ADA – Just days after being viewed at the Napa Valley Film Festival, one of those documentary movies, Sewing Hope, will be shown on Thursday, Nov. 21, at 7 p.m. at East Central University’s Ataloa Theatre inside the Hallie Brown Ford Fine Arts Center.
The screening is free and open to the public.
Sewing Hope, narrated by Forest Whitaker, is the story of Sister Rosemary Nyirumbe, who runs a school in Gulu, Uganda for young women formerly abducted and used as sex slaves and child soldiers by the leader of the Lord’s Resistance Army, Joseph Kony.
Sister Rosemary is scheduled to be at the viewing of the 54-minute film that was directed by Derek Watson.

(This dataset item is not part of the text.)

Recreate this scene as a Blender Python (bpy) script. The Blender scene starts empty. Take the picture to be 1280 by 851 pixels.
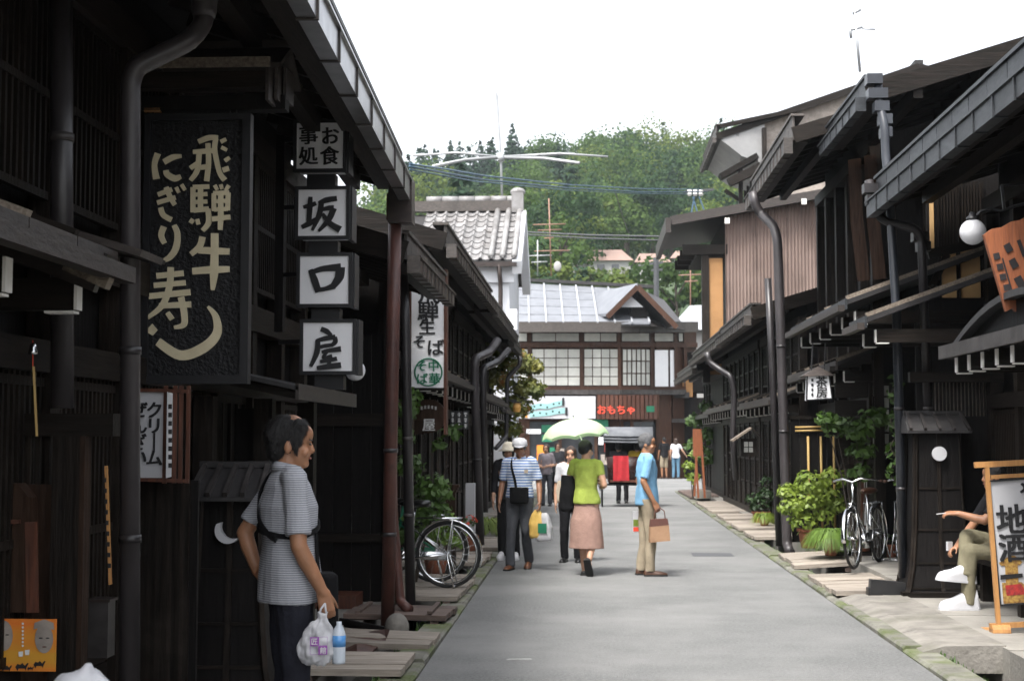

Those attending the screening are being asked to bring spools of thread in hopes of reaching Gulu, Uganda. There are 8,233 miles separating Ada, Okla., and Gulu, Uganda. That equates to 14,490,080 yards. The average spool of thread is 500 yards. If 28,980 spools of thread are collected, the length of all that thread would reach Uganda.
The thread will be used by the women, whom Sister Rosemary are mentoring, for sewing purposes and creating clothing.
The film will have been shown three times at three different theatres at the Napa Valley Film Festival in California, before being screened in Ada.
Sister Rosemary is also being honored for inspiring and tireless work to make a significant difference in the lives of young people at the New Power Lunch: Celebrating Women Making a Difference, on Nov. 16, in Napa, Calif.